The Bowery Boys make NYC history come to life by focusing on the "B team"

By Lucy Cohen Blatter  | June 7, 2016 - 12:15PM

Greg Young, left, and Tom Meyers are the Bowery Boys.

Benjamin Stone Photography

Fans of New York City history will be happy to hear that podcasters the Bowery Boys have a new book coming out this month called Adventures in Old New York: An Unconventional Exploration of Manhattan's Historic Neighborhoods, Secret Spots and Colorful Characters. The Bowery Boys, who are Greg Young and Tom Meyers, have produced more than 200 podcasts about New York City that regulary draw in 70,000 listeners. An upcoming theme: The Lenape tribe—aka the oldest New Yorkers. 

The Bowery Boys' distinctive moniker comes from the nativist, anti-Catholic, and anti-Irish gang that dominated the Bowery section of Manhattan in the mid-19th century (you may remember them from Gangs of New York). We went to the book launch party at the Museum of the City of New York late last week, and discovered a few interesting tidbits about the boys and the city:

New Yorkers have forgotten some major tragedies.

Young says that until now they've purposely avoided doing a podcast on 9/11. But he says he's particularly interested in the idea of memory. When it comes to September 11, the tagline is "Never forget," but what's interesting is that people do forget a lot of difficult history, he says. He pointed to the second largest loss of life in NYC history, the General Slocum tragedy in 1904, in which over 1,000 people, many of them children, drowned on a passenger steamboat.

Of couse, there was also the Triangle Shirtwaist Factory Fire in which nealy 150 people died in the deadliest industrial disaster of the city, and the case of the African Burial Ground, in which an important cemetery was built right over. (There are podcasts on all three of these tragedies).

There’s a spot in Harlem you don’t know about, but should.

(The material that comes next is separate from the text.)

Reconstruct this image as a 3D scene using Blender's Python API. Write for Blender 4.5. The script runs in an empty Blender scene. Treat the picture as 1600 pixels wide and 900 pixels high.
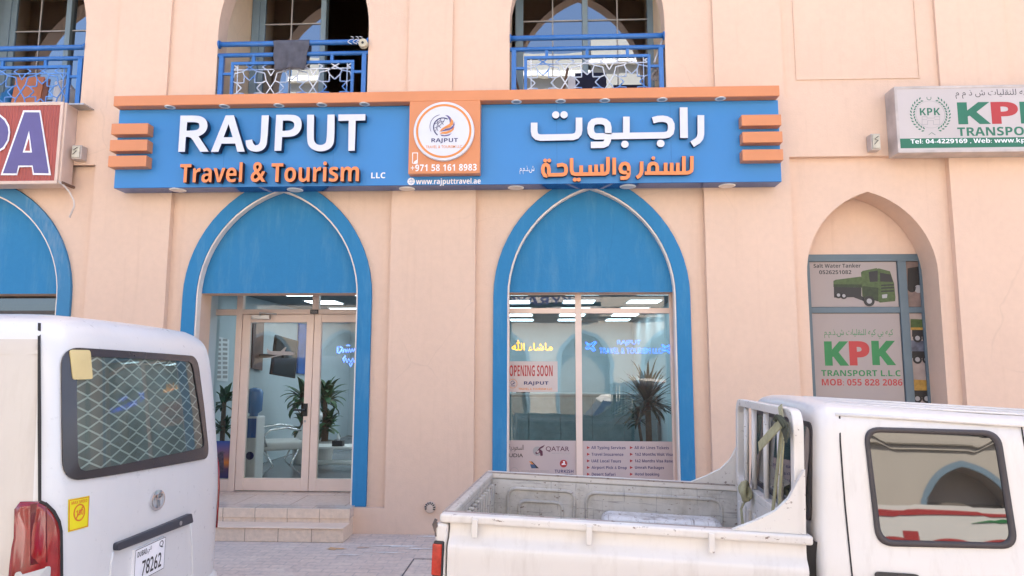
import bpy, math, random
from mathutils import Vector, Matrix, Euler
random.seed(7)
S = bpy.context.scene
C = S.collection
PI = math.pi
R = math.radians

# ------------------------------------------------------------------ camera, world, sun, exposure
FPX = 1080.0                                  # focal length in pixels of the 1600 px wide photograph
cam = bpy.data.cameras.new('camera')
cam.sensor_width = 36.0
cam.lens = FPX / 1600 * 36.0
cam.clip_start = 0.05
cam.clip_end = 3000
co = bpy.data.objects.new('camera', cam)
C.objects.link(co)
CAMLOC = Vector((0, -7.45, 1.7))
CAMROT = Matrix.Rotation(R(2.602), 3, 'Z') @ Matrix.Rotation(R(90 + 6.926), 3, 'X') @ Matrix.Rotation(R(0.1355), 3, 'Z')
co.location = CAMLOC
co.rotation_euler = CAMROT.to_euler()
S.camera = co

SUN_EL, SUN_AZ = 58.0, 20.0                   # the sun stands behind the shop building
W = bpy.data.worlds.new("World")
S.world = W
W.use_nodes = True
wn = W.node_tree.nodes
sky = wn.new('ShaderNodeTexSky')
sky.sky_type = 'NISHITA'
sky.sun_disc = False
sky.sun_elevation = R(SUN_EL)
sky.sun_rotation = R(SUN_AZ)
sky.air_density = 0.7
sky.dust_density = 2.5
sky.ozone_density = 1.0
W.node_tree.links.new(sky.outputs[0], wn['Background'].inputs[0])
wn['Background'].inputs[1].default_value = 0.095
sl = bpy.data.lights.new('sun', 'SUN')
sl.energy = 4.6
sl.angle = R(0.5)
sl.color = (1.0, 0.935, 0.83)
so = bpy.data.objects.new('sun', sl)
so.rotation_euler = (-R(90 - SUN_EL), 0, -R(SUN_AZ))
so.location = (4, 20, 30)
C.objects.link(so)
vs = S.view_settings
vs.view_transform = 'Standard'
vs.look = 'None'
vs.gamma = 1
vs.use_curve_mapping = False
vs.exposure = 2.84
S.cycles.max_bounces = 8
S.cycles.diffuse_bounces = 4
S.cycles.transparent_max_bounces = 16
S.cycles.sample_clamp_indirect = 6
S.cycles.caustics_reflective = False
S.cycles.caustics_refractive = False
S.cycles.use_denoising = True

# ------------------------------------------------------------------ photograph measurements -> metres
def ray(u, v):
    return CAMROT @ Vector(((u - 800) / FPX, -(v - 450) / FPX, -1.0))
def at(u, v, Y):                               # the point of the plane y = Y seen at photo pixel u, v
    d = ray(u, v)
    return CAMLOC + d * ((Y - CAMLOC.y) / d.y)
def P(u, v, Y):
    a = at(u, v, Y)
    return a.x, a.z
def proj(p):
    q = CAMROT.transposed() @ (Vector(p) - CAMLOC)
    return 800 + FPX * q.x / -q.z, 450 - FPX * q.y / -q.z
def invert(surf, u, v, a, b):                  # surface parameters seen at photo pixel u, v
    for _ in range(25):
        p0 = proj(surf(a, b)); pa = proj(surf(a + 1e-3, b)); pb = proj(surf(a, b + 1e-3))
        j11, j12 = (pa[0] - p0[0]) / 1e-3, (pb[0] - p0[0]) / 1e-3
        j21, j22 = (pa[1] - p0[1]) / 1e-3, (pb[1] - p0[1]) / 1e-3
        e1, e2 = u - p0[0], v - p0[1]
        det = j11 * j22 - j12 * j21
        if abs(det) < 1e-9: break
        da, db = (e1 * j22 - e2 * j12) / det, (j11 * e2 - j21 * e1) / det
        m = max(abs(da), abs(db)); k = min(1.0, 0.15 / m) if m > 0 else 1
        a += da * k; b += db * k
        if m < 1e-5: break
    return a, b

# ------------------------------------------------------------------ materials
def newmat(name):
    m = bpy.data.materials.new(name)
    m.use_nodes = True
    nt = m.node_tree
    return m, nt, nt.nodes, nt.links, nt.nodes['Principled BSDF']
def coords(N, L, scale=(1, 1, 1)):
    tc = N.new('ShaderNodeTexCoord'); mp = N.new('ShaderNodeMapping')
    mp.inputs['Scale'].default_value = scale
    L.new(tc.outputs['Object'], mp.inputs[0])
    return mp.outputs[0]
def noise(N, L, vec, scale, detail=4, rough=0.55):
    n = N.new('ShaderNodeTexNoise')
    n.inputs['Scale'].default_value = scale
    n.inputs['Detail'].default_value = detail
    n.inputs['Roughness'].default_value = rough
    L.new(vec, n.inputs['Vector'])
    return n.outputs[0]
def N_color(N, L, vec, scale):
    n = N.new('ShaderNodeTexNoise'); n.inputs['Scale'].default_value = scale; L.new(vec, n.inputs['Vector']); return n.outputs[1]
def ramp(N, L, fac, stops):
    r = N.new('ShaderNodeValToRGB')
    e = r.color_ramp.elements
    e[0].position, e[0].color = stops[0][0], (*stops[0][1], 1)
    e[1].position, e[1].color = stops[-1][0], (*stops[-1][1], 1)
    for p, c in stops[1:-1]:
        k = e.new(p); k.color = (*c, 1)
    L.new(fac, r.inputs[0])
    return r.outputs[0]
def mix(N, L, fac, a, b, mode='MIX'):
    m = N.new('ShaderNodeMix'); m.data_type = 'RGBA'; m.blend_type = mode
    for sock, val in ((m.inputs[0], fac), (m.inputs[6], a), (m.inputs[7], b)):
        if hasattr(val, 'links'): L.new(val, sock)
        elif isinstance(val, (int, float)): sock.default_value = val
        else: sock.default_value = (*val, 1)
    return m.outputs[2]
def bumpn(N, L, h, strength, dist=0.01):
    b = N.new('ShaderNodeBump')
    b.inputs['Strength'].default_value = strength
    b.inputs['Distance'].default_value = dist
    L.new(h, b.inputs['Height'])
    return b.outputs[0]
def g(c, k): return tuple(max(0, min(1, x * k)) for x in c)
def plain(name, col, rough=0.5, metal=0.0, var=0.06, scale=6.0, bump=0.0, bscale=120, coat=0.0, spec=0.5):
    m, nt, N, L, B = newmat(name)
    v = coords(N, L)
    n = noise(N, L, v, scale)
    L.new(ramp(N, L, n, [(0.3, g(col, 1 - var)), (0.7, g(col, 1 + var))]), B.inputs['Base Color'])
    B.inputs['Roughness'].default_value = rough
    B.inputs['Metallic'].default_value = metal
    B.inputs['Coat Weight'].default_value = coat
    B.inputs['Coat Roughness'].default_value = 0.08
    B.inputs['Specular IOR Level'].default_value = spec
    if bump:
        L.new(bumpn(N, L, noise(N, L, v, bscale, 3), bump, 0.004), B.inputs['Normal'])
    return m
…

"We like to focus on the 'B team'," says Young, choosing to explore lesser-known spots around the city in their book. "Every one knows the Apollo, but I'd say that the "Hotel Theresa is just as interesting," says Young. Never heard of it? The building at 125th Street and Seventh Avenue was “where all black entertainers stayed in 1930s and ‘40s…. because they couldn’t stay at other places.”

The now-landmarked building, which fell under hard times during the 1950s and 1960s, currently holds offices and “tells the larger story of Harlem,” says Young.

This city was always full of interesting characters.

Some well-known, others less so: among the people the Bowery Boys think are worth exploring are polarizing NYC planner Robert Moses, urban planning and preservation activist Jane Jacobs, eccentric inventor and New Yorker Nikola Tesla and Dorothy Arnold, a wealthy woman who vanished in the city the early 20th Century and whose story is one of the most interesting unsolved mysteries in NYC history.

There's a lot of NYC reading to sate your information thirst.

Young and Meyers say they couldn't do their job without archives from the Library of Congress, the New York Public Library, and the Museum of the City of New York archives. "They are all required reading," says Meyers. But the books they keep coming back to are Gotham by Edwin G. Burrows and Mike Wallace, Robert Caro’s The Power Broker (about Moses and his steps and mis-steps) and Edward Robb Ellis’s  The Epic of New York City.

The Bowery Boys then and now.

The Bowery Boys' podcast started in 2007, when Greg and Tom had some wine, Greg had a new laptop (the old Apple kind "that kind of looked like a kids computer") and they both had an insatiable interest in NYC stories. They plugged in a karaoke microphone and started recording with Garage Band. The rest, as they say, is history.